Malaise is back. Gas prices are rising and approval ratings are dropping proportionately. As of this moment, has the probability of the Republicans keeping the House between 49% and 50%. What are Republicans doing about all this? Fighting amongst themselves about immigration and spending.

Bush's recent immigration speech has just dug the hole deeper. Immigration hawks won't trust Bush's promises to secure the border. We all know Bush is only two-thirds of a real conservative, and a big part of the missing one-third is about immigration. (Though a bigger part is about small government.) As for the guest worker plan, who actually supports this other than some businesses? Why settle for a mere guest worker when we could get a new citizen instead? And what about the many guest workers who would inevitably end up staying permanently? These we would like to assimilate; hence, it would be foolish to deny them a path to citizenship.

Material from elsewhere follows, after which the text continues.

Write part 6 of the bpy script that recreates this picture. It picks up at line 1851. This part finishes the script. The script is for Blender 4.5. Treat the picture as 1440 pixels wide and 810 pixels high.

My prediction: Congress will pass an enforcement-only immigration bill, though not as tough as the House bill.

My wish: Congress would also reform our foolishly overly restrictive H-1B system so as to encourage more skilled foreigners to come here and become citizens. (While I'm at it, I can always wish Bush would force Congress to cut spending.)

Let me add that I like the idea of securing the Mexican border a lot more than I do of increasing internal immigration enforcement. The former does far less damage to the liberties of the people for whom the United States government is supposed to secure liberties. Furthermore, those liberties include property rights that are being poorly protected if you live near a popular crossing point. As for the unhappy choice between amnesty or deportation for illegal immigrants already here, I wonder if we really have to make that choice. If we could reduce the rate of illegal immigration by an order of magnitude with increased border security, then why not just maintain the current level of internal enforcement? Current illegal immigrants chose to live and work here off the books; let them live with that choice. If we can be confident their numbers will drop in the long term, then perhaps we can live with that choice too.